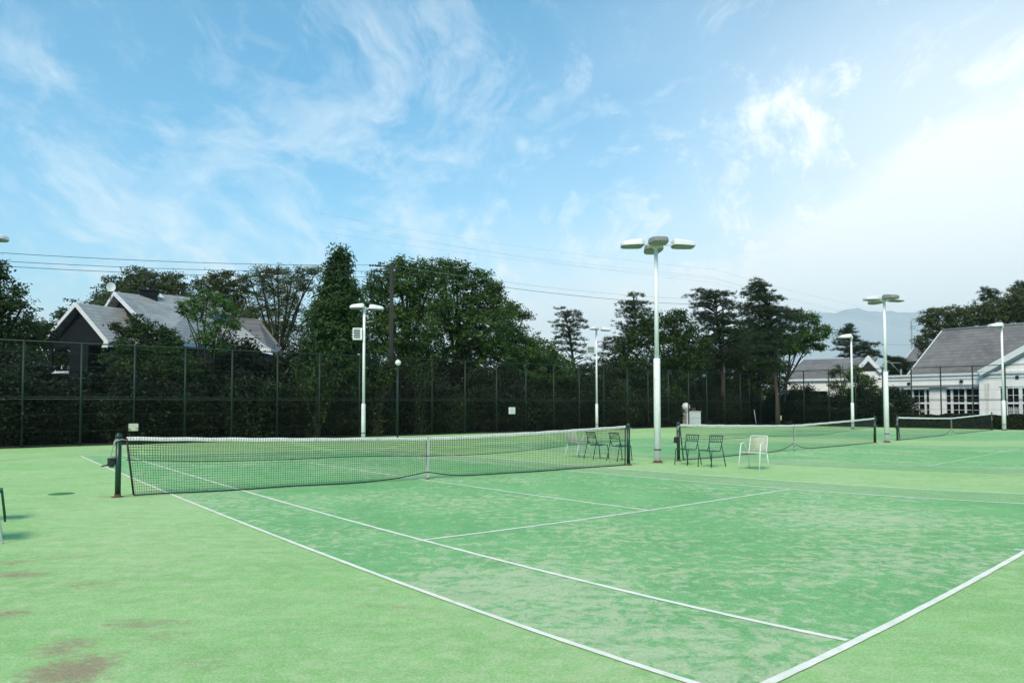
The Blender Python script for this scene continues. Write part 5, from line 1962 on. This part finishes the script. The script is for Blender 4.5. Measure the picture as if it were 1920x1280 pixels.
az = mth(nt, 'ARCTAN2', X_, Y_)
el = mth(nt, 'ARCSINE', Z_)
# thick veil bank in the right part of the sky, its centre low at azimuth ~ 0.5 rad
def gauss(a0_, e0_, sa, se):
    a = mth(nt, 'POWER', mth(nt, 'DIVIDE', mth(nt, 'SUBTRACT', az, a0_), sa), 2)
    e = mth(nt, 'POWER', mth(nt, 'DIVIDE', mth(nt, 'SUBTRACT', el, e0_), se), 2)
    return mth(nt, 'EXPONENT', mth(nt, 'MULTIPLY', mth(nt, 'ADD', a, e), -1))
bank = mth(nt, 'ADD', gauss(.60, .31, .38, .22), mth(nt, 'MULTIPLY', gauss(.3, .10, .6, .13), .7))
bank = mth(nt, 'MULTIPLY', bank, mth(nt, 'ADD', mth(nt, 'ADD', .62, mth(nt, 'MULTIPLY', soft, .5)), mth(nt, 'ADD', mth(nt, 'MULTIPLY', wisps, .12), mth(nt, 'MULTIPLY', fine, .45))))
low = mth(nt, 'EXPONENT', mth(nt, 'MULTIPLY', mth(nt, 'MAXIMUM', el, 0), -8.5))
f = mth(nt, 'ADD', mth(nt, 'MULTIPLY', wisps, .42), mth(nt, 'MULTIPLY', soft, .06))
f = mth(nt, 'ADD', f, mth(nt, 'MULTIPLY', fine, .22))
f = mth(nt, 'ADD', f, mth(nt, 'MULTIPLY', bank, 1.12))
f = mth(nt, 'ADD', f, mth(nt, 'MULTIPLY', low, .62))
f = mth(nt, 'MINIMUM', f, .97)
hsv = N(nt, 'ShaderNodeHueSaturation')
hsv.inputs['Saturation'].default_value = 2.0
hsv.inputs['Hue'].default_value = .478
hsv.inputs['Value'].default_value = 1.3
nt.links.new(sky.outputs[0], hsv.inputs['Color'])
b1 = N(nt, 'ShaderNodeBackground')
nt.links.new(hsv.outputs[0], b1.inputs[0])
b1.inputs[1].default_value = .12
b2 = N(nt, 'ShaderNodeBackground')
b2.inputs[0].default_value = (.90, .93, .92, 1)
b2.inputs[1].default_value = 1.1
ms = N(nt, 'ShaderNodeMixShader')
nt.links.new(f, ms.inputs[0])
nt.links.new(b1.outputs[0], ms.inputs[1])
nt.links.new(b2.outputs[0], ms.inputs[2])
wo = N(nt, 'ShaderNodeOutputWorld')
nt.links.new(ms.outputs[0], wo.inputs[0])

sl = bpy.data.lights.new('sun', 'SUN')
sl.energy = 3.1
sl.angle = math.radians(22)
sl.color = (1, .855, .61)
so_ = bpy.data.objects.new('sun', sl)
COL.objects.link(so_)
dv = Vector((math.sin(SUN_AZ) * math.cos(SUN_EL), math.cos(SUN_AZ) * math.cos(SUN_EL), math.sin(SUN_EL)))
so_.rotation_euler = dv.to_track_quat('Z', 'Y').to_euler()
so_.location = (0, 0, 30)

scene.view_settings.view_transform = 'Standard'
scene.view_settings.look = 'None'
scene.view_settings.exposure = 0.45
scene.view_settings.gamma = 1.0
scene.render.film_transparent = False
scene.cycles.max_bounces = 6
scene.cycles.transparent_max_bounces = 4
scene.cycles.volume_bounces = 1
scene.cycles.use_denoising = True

-*-*-

Copy every line of the data word for word, omitting the images.

The Blender Python script for this scene continues. Write part 5, from line 1962 on. This part finishes the script. The script is for Blender 4.5. Measure the picture as if it were 1920x1280 pixels.
az = mth(nt, 'ARCTAN2', X_, Y_)
el = mth(nt, 'ARCSINE', Z_)
# thick veil bank in the right part of the sky, its centre low at azimuth ~ 0.5 rad
def gauss(a0_, e0_, sa, se):
    a = mth(nt, 'POWER', mth(nt, 'DIVIDE', mth(nt, 'SUBTRACT', az, a0_), sa), 2)
    e = mth(nt, 'POWER', mth(nt, 'DIVIDE', mth(nt, 'SUBTRACT', el, e0_), se), 2)
    return mth(nt, 'EXPONENT', mth(nt, 'MULTIPLY', mth(nt, 'ADD', a, e), -1))
bank = mth(nt, 'ADD', gauss(.60, .31, .38, .22), mth(nt, 'MULTIPLY', gauss(.3, .10, .6, .13), .7))
bank = mth(nt, 'MULTIPLY', bank, mth(nt, 'ADD', mth(nt, 'ADD', .62, mth(nt, 'MULTIPLY', soft, .5)), mth(nt, 'ADD', mth(nt, 'MULTIPLY', wisps, .12), mth(nt, 'MULTIPLY', fine, .45))))
low = mth(nt, 'EXPONENT', mth(nt, 'MULTIPLY', mth(nt, 'MAXIMUM', el, 0), -8.5))
f = mth(nt, 'ADD', mth(nt, 'MULTIPLY', wisps, .42), mth(nt, 'MULTIPLY', soft, .06))
f = mth(nt, 'ADD', f, mth(nt, 'MULTIPLY', fine, .22))
f = mth(nt, 'ADD', f, mth(nt, 'MULTIPLY', bank, 1.12))
f = mth(nt, 'ADD', f, mth(nt, 'MULTIPLY', low, .62))
f = mth(nt, 'MINIMUM', f, .97)
hsv = N(nt, 'ShaderNodeHueSaturation')
hsv.inputs['Saturation'].default_value = 2.0
hsv.inputs['Hue'].default_value = .478
hsv.inputs['Value'].default_value = 1.3
nt.links.new(sky.outputs[0], hsv.inputs['Color'])
b1 = N(nt, 'ShaderNodeBackground')
nt.links.new(hsv.outputs[0], b1.inputs[0])
b1.inputs[1].default_value = .12
b2 = N(nt, 'ShaderNodeBackground')
b2.inputs[0].default_value = (.90, .93, .92, 1)
b2.inputs[1].default_value = 1.1
ms = N(nt, 'ShaderNodeMixShader')
nt.links.new(f, ms.inputs[0])
nt.links.new(b1.outputs[0], ms.inputs[1])
nt.links.new(b2.outputs[0], ms.inputs[2])
wo = N(nt, 'ShaderNodeOutputWorld')
nt.links.new(ms.outputs[0], wo.inputs[0])

sl = bpy.data.lights.new('sun', 'SUN')
sl.energy = 3.1
sl.angle = math.radians(22)
sl.color = (1, .855, .61)
so_ = bpy.data.objects.new('sun', sl)
COL.objects.link(so_)
dv = Vector((math.sin(SUN_AZ) * math.cos(SUN_EL), math.cos(SUN_AZ) * math.cos(SUN_EL), math.sin(SUN_EL)))
so_.rotation_euler = dv.to_track_quat('Z', 'Y').to_euler()
so_.location = (0, 0, 30)

scene.view_settings.view_transform = 'Standard'
scene.view_settings.look = 'None'
scene.view_settings.exposure = 0.45
scene.view_settings.gamma = 1.0
scene.render.film_transparent = False
scene.cycles.max_bounces = 6
scene.cycles.transparent_max_bounces = 4
scene.cycles.volume_bounces = 1
scene.cycles.use_denoising = True